Protection of the rights of physical and legal entities belongs to the principal functions of the authorities and the legal system of each social organism. A new look at the Church, especially after the Vatican Council II, encouraged far reaching protection of subjective rights in the Church.
The available measures that are now provided for by the code legislator and whose direct aim is to prevent the occurrence of an administrative recourse in the formal sense include seeking from the author of the act the revocation or amendment, addressing mediators, referring the matter to be examined by an office or council established by the conference of bishops or a particular bishop (can. 1733-1734). The material scope of the acts against which conciliatory measures can be instituted in the Church was determined in can. 1732. These are all singular administrative acts, especially decrees and concrete orders issued in the external forum outside a trial except those which have been issued by the Roman Pontiff or an ecumenical council.

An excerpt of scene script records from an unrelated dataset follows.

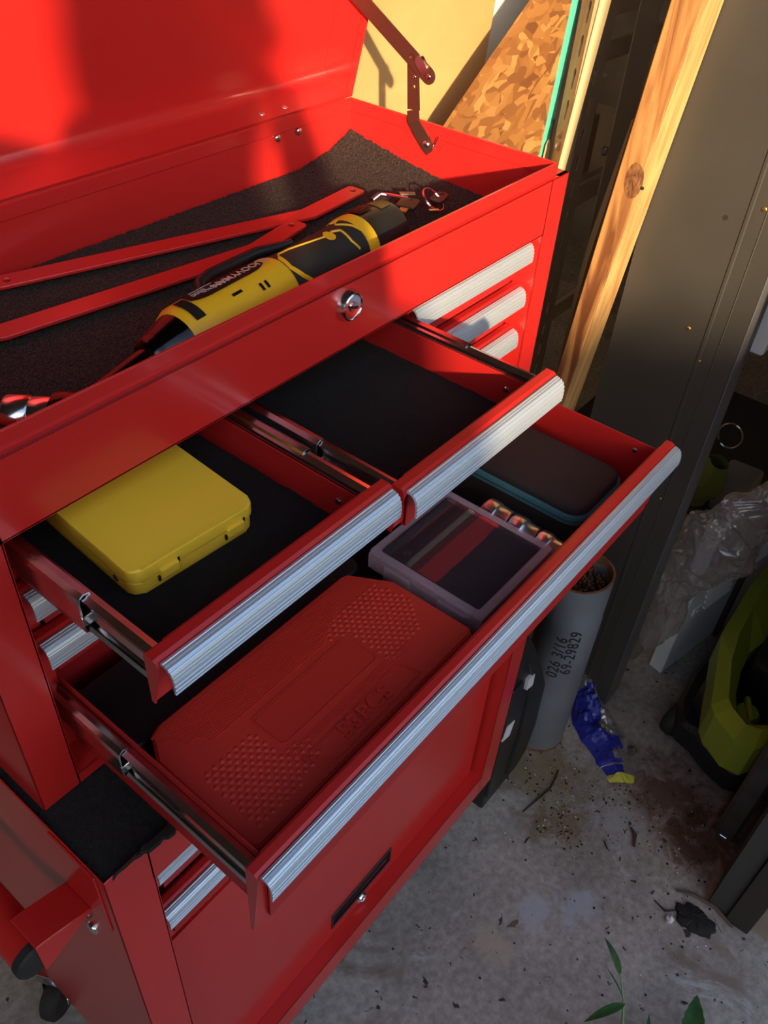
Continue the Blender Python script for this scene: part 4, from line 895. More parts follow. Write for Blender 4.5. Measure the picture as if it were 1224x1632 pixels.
# chrome sockets
SATC = mat('satin_chrome', (0.80, 0.80, 0.82), 0.24, 1.0, bump=0.15, bscale=300)
sk = [(-0.0945, 0.0275, 0.0162, 0.0150), (-0.1235, 0.0280, 0.0155, 0.0140), (-0.1505, 0.0262, 0.0148, 0.0130)]
labs = ['largest chrome socket, farthest back in the row beside the clear box', 'middle chrome socket of the row beside the clear box', 'small knurled chrome socket nearest the drawer front']
for (y0_, ln, r1, r2), lb in zip(sk, labs):
    b = nb(); o_ = Vector((0.4240, y0_ - 0.0005, 0.0182 + r1)); d_ = Vector((0.03, 1, 0)).normalized()
    lathe(b, [(r2 * 0.55, 0.004), (r2 * 0.55, 0), (r2 * 0.92, 0), (r2, 0.001), (r2, ln * 0.42), (r1 * 0.98, ln * 0.50), (r1, ln * 0.53), (r1, ln - 0.0025), (r1 * 0.93, ln - 0.0006), (r1 * 0.7, ln - 0.0006), (r1 * 0.7, ln - 0.006), (0.0003, ln - 0.006)], o_, d_, 36)
    thing('socket', b, SATC, lb, 'socket', 'chrome sockets in the wide drawer', smooth=30)
# black zip case with teal tape
zc = empty('zip_case', (0.49, -0.085, 0.018), 'black fabric zip case with teal edging in the right of the wide drawer', 'pouch')
zl = rrect(0.4475, 0.5375, -0.1515, 0.018, 0.020, 8)
def inset(lp, d):
    cx = (0.4475 + 0.5375) / 2; cy = (-0.1515 + 0.018) / 2; return rrect(0.4475 + d, 0.5375 - d, -0.1515 + d, 0.018 - d, max(0.004, 0.020 - d), 8)
b = nb(); poly_case(b, inset(zl, 0.0035), 0.0525, 0.0640, 0.006, 3); part('top', b, CLOTH, zc, smooth=40)
b = nb(); poly_case(b, inset(zl, 0.001), 0.0182, 0.0475, 0.001, 1); part('body', b, CLOTH, zc, smooth=40)
b = nb(); poly_case(b, zl, 0.0475, 0.0560, 0.0022, 2); part('zip_tape', b, TEAL, zc, 'teal zip edging', smooth=40)
b = nb(); poly_case(b, inset(zl, -0.0004), 0.0509, 0.0521, 0.0001, 1); part('zip', b, mat('dark_teal_zip', (0.02, 0.06, 0.075), 0.5), zc)

# ================================================================== ON THE FLOOR TO THE RIGHT
# steel pipe full of rods
PIPEC = (0.8, -0.052); PR = 0.047; PZ = -0.338
PG = mat('blue_grey_pipe_paint', (0.13, 0.152, 0.185), 0.5, var=0.10, vscale=14, bump=0.25, bscale=60)
rust = mat('rusty_rim', (0.16, 0.07, 0.03), 0.85, var=0.4, vscale=90, bump=0.6, bscale=200)
pp = empty('steel_pipe', (PIPEC[0], PIPEC[1], -0.74), 'blue-grey steel pipe standing upright on the floor, stencilled in black', 'pipe')
b = nb(); H = PZ + 0.74; lathe(b, [(PR, 0.002), (PR, H * 0.5), (PR, 0.319), (PR, 0.3205), (PR, H - 0.001), (PR - 0.0012, H), (PR - 0.0035, H - 0.001), (PR - 0.0035, 0.02), (0.001, 0.02)], (PIPEC[0], PIPEC[1], -0.74), (0, 0, 1), 64)
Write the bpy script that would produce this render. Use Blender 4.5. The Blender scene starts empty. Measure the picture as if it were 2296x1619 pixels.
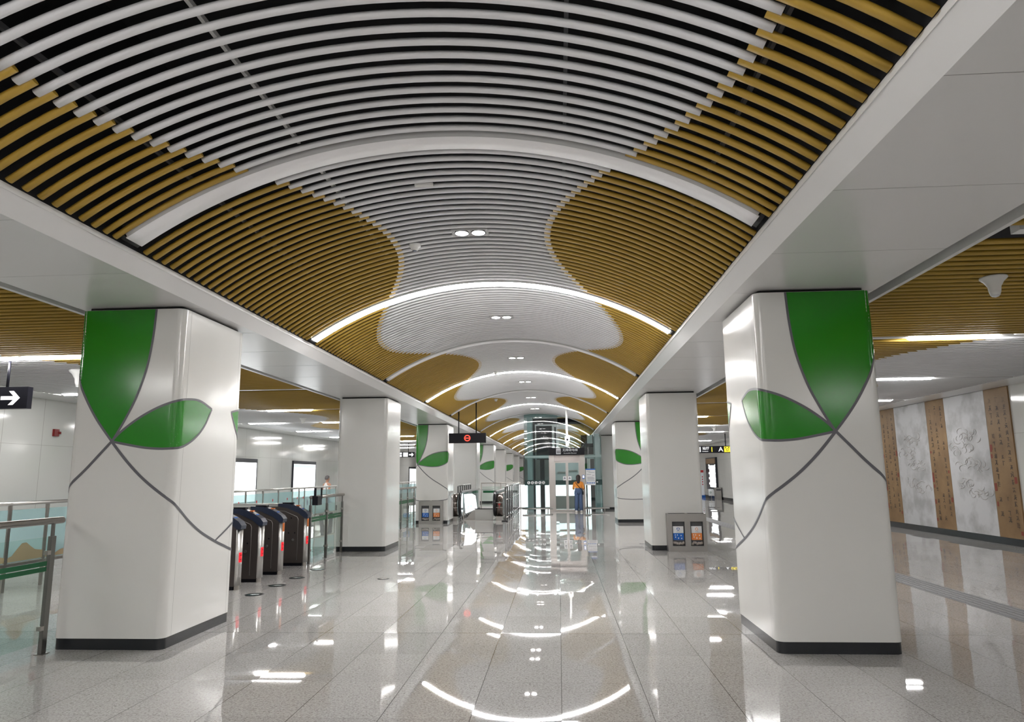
import bpy, math, random
from mathutils import Vector, Matrix
random.seed(7)
PI = math.pi
SC = bpy.context.scene
COL = SC.collection

# ------------------------------------------------------------------ camera, world, exposure
FPX, PITCH, YAW, ROLL = 1551.79, 0.1626, 0.0652, -0.0106
def set_camera():
    c, s = math.cos(YAW), math.sin(YAW)
    fwd = Vector((-s, c, 0)); right = Vector((c, s, 0)); up = Vector((0, 0, 1))
    cp, sp = math.cos(PITCH), math.sin(PITCH)
    fw = fwd * cp + up * sp; u = up * cp - fwd * sp
    cr, sr = math.cos(ROLL), math.sin(ROLL)
    r2 = right * cr + u * sr; u2 = u * cr - right * sr
    cam = bpy.data.cameras.new('camera'); o = bpy.data.objects.new('camera', cam); COL.objects.link(o)
    cam.sensor_fit = 'HORIZONTAL'; cam.sensor_width = 36.0; cam.lens = FPX * 36.0 / 2296.0
    cam.clip_start = 0.05; cam.clip_end = 300
    o.matrix_world = Matrix(((r2.x, u2.x, -fw.x, 0), (r2.y, u2.y, -fw.y, 0), (r2.z, u2.z, -fw.z, 1.5), (0, 0, 0, 1)))
    SC.camera = o
set_camera()
world = bpy.data.worlds.new('world'); SC.world = world; world.use_nodes = True
world.node_tree.nodes['Background'].inputs[0].default_value = (0.5, 0.52, 0.55, 1)
world.node_tree.nodes['Background'].inputs[1].default_value = 0.05
SC.view_settings.view_transform = 'Standard'; SC.view_settings.look = 'None'
SC.view_settings.gamma = 1.0; SC.view_settings.use_curve_mapping = False
SC.view_settings.exposure = 2.6
LIT = 11.0            # emission of the lit vault arches
AISLE_LIT = 11.0      # emission of the lit aisle tubes
SPOT = 9.0          # emission of the twin downlights

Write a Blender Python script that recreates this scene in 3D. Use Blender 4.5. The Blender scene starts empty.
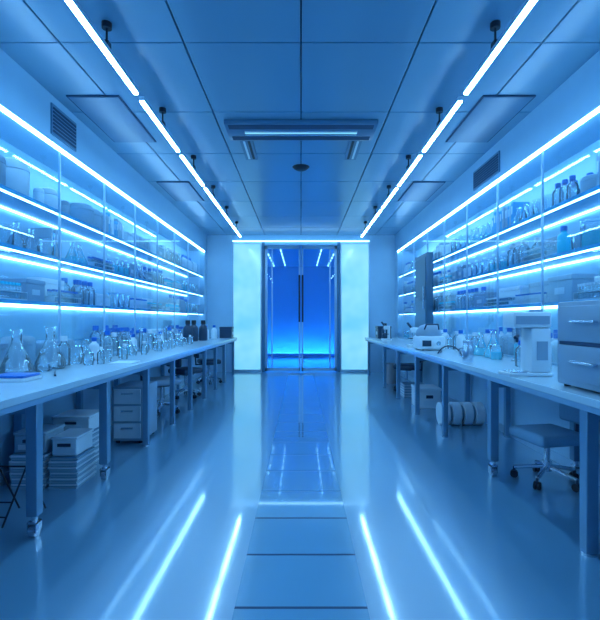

A request to the author of an administrative act for revocation or amendment, aimed at avoiding obedience to it in life, is not an ordinary request for favour since it places an obligation upon the author to take an attitude again to the whole matter being the object of the act (can. 1734 § 1). Mediation means the parties in danger of a conflict turning to serious-minded persons enjoying authority with a request to settle the recourse, at the same time making an obligation to subordinate to the solution suggested by them (can. 1733 § 1). Moreover, the legislator of the code provides the Conferences of bishops with the right to establish in a stable manner an office or council whose task would be to seek and suggest equitable solutions and to lay down the norms regulating the work of these bodies. Should the Conference not use this right, such a council can be established by the bishop for his Church (can. 1733 § 2-3).